Michelin is globally recognized for its investment into research and development. Every year, the Group invests almost 1.2 billion euro in innovation and R&D. These major efforts allow the 6,000 Michelin researchers to create, for example, new tire architectures, innovative tread patterns, and even to discover composite materials with hitherto unseen properties. The design choices made by Michelin are the guarantee of optimum safety, especially when braking in the wet, whether the tire is new or worn.

A regulation that also protects the planet and motorists’ purchasing power

According to a Michelin study, 50% of tires are removed before reaching a residual depth of 3 mm.

The application of this regulation will influence the demand for new tires in Europe, which could be reduced by 128 million units(3) per annum, leading to a reduction in CO2 emissions of approximately 6.6 million metric tons(4).  On a global scale, 400 million tires are removed prematurely every year, and 35 million metric tons of CO2 could therefore be saved, i.e., the emissions of a city like New York for six months.

Keeping tires for longer will also allow for protecting consumers’ purchasing power. This means nearly 7 billion euro(5) that could be saved by European motorists every year.

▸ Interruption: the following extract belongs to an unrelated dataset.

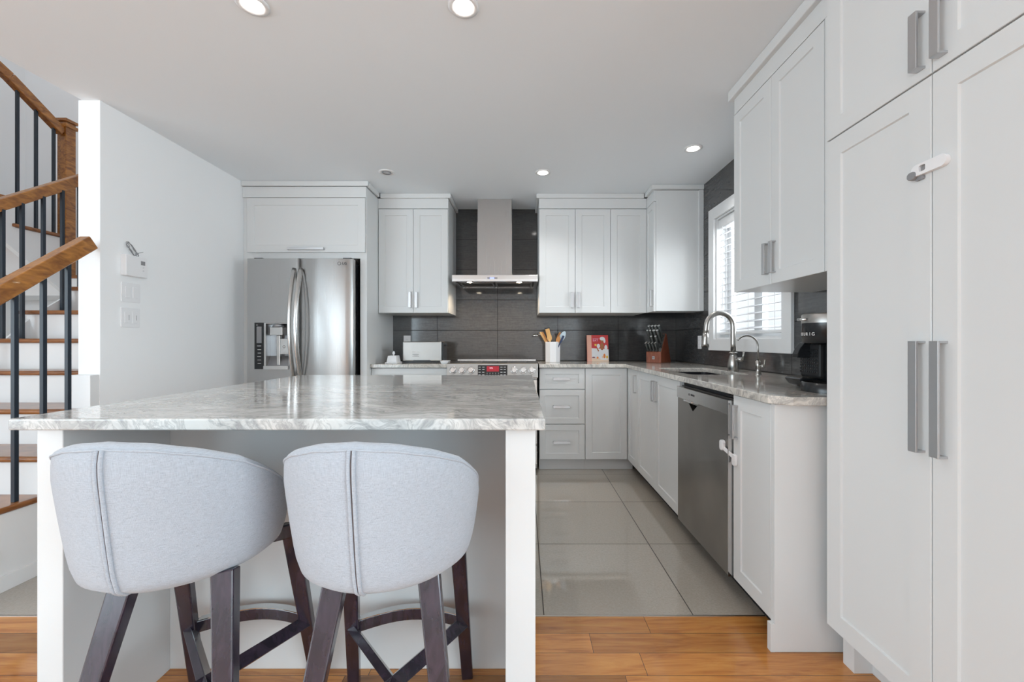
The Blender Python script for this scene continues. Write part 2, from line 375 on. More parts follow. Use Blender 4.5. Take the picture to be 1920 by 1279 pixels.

(1) Based on ScrapYard AGB data (Michelin internal studies on several thousand inspected tires: 128,000 worn tires of all brands and across the globe.
(2) * Tests performed by Michelin, and recorded by court officer, on September 20, 2018, at the “ATP Automotive Testing” center in Papenburg, Germany, on tire size 205/55 R16.
(3) Data from the Ernst & Young report entitled “Planned obsolescence is not inevitable” – May 2017
(4) According to internal calculations made on the basis of the data from the Ernst & Young report entitled “Planned obsolescence is not inevitable” – May 2017
(5) Data from the Ernst & Young report entitled “Planned obsolescence is not inevitable” – May 2017
(6) DWD (Deutscher Wetterdienst): 66 weather stations in Germany over 278 days of data recording, 2017-2018 https://opendata.dwd.de/weather/weather_reports/road_weather_stations/
(7) Dr Hartz Birgit (BAST), Speed on German highways in heavy rain, 4th International Symposium on Highway Geometric Design, June 2-5, 2010, Valencia, Spain.